TASK BRIEF: Begin with the first line and repeat exactly through the line containing "plate('light_switch', 'light switch', 'second"; leave every image out.

COLLECTED MATERIAL:
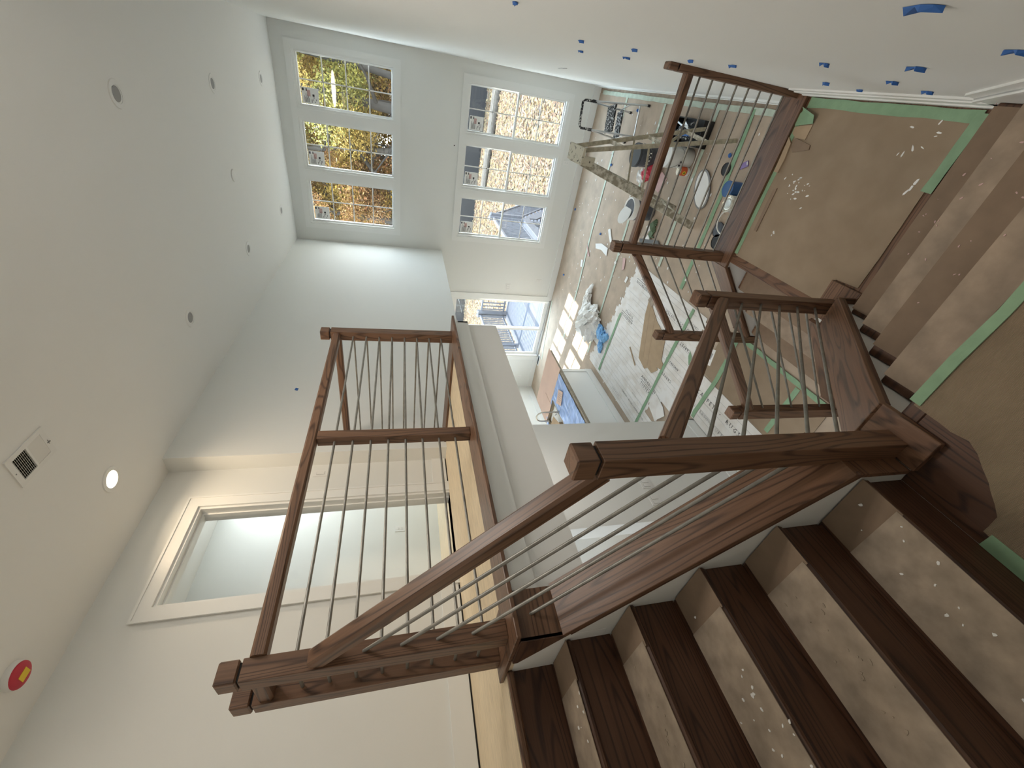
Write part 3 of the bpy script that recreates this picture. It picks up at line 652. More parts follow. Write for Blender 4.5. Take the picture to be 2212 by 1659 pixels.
plate('wall_outlet', 'outlet', 'white outlet low on the far wall left of the patio door', (-6.25, YF, .42), 'y', .075, .12, 'outlet')
plate('light_switch', 'light switch', 'white switch beside the loft doorway', (XREC, 2.776, 4.244), 'x', .075, .12, 'switch')
plate('wall_outlet', 'outlet', 'white outlet on the bright bedroom wall seen through the doorway', (-4.345, 2.93, 3.53), 'x', .075, .12, 'outlet')
plate('light_switch', 'light switch', 'upper-floor side switch of the pair on the lower wall under the loft', (XL, 2.27, 1.16), 'x', .12, .12, 'switch')
plate('light_switch', 'light switch', 'second switch of the pair on the lower wall, nearer the opening', (XL, 2.07, 1.16), 'x', .12, .12, 'switch')

# ------------------------------------------------------------------ blue tape on walls
BT = [(1.036, 2.382, .075, 'largest blue tape scrap, high on the right wall at the picture edge'), (1.108, 1.92, .045, 'round blue tape scrap on the right wall, lowest over the upper landing steps'),
      (1.545, 1.693, .06, 'long flat blue tape scrap on the right wall over the middle flight'), (1.887, 1.371, .045, 'blue tape scrap on the right wall, between the long flat one and the landing baseboard'),
      (1.884, 1.783, .032, 'small blue tape scrap on the right wall above the thin T-shaped scraps'), (2.346, 1.283, .035, 'thin T-shaped blue tape scrap on the right wall, closest to the landing railing'),
      (2.304, 1.082, .035, 'thin T-shaped blue tape scrap just above the landing baseboard'), (1.90, 1.126, .045, 'curled blue tape scrap just above the landing baseboard, nearest the steps'),
      (3.545, 2.302, .04, 'blue tape scrap on the right wall, lower of the pair farthest beyond the railing'), (3.301, 2.052, .055, 'bent blue tape scrap on the right wall just beyond the railing post'),
      (2.826, 2.231, .045, 'flat blue tape scrap on the right wall above the bent one'), (2.73, 1.908, .055, 'blue tape scrap on the right wall just behind the wall post'),
      (2.535, 1.762, .045, 'blue tape scrap on the right wall just above the wall post of the landing railing'), (2.275, 3.076, .035, 'small blue tape scrap at the top edge of the picture, far from the others'),
      (2.988, 2.506, .04, 'blue tape scrap on the right wall, upper of the pair farthest beyond the railing')]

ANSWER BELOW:
Write part 3 of the bpy script that recreates this picture. It picks up at line 652. More parts follow. Write for Blender 4.5. Take the picture to be 2212 by 1659 pixels.
plate('wall_outlet', 'outlet', 'white outlet low on the far wall left of the patio door', (-6.25, YF, .42), 'y', .075, .12, 'outlet')
plate('light_switch', 'light switch', 'white switch beside the loft doorway', (XREC, 2.776, 4.244), 'x', .075, .12, 'switch')
plate('wall_outlet', 'outlet', 'white outlet on the bright bedroom wall seen through the doorway', (-4.345, 2.93, 3.53), 'x', .075, .12, 'outlet')
plate('light_switch', 'light switch', 'upper-floor side switch of the pair on the lower wall under the loft', (XL, 2.27, 1.16), 'x', .12, .12, 'switch')
plate('light_switch', 'light switch', 'second switch of the pair on the lower wall, nearer the opening', (XL, 2.07, 1.16), 'x', .12, .12, 'switch')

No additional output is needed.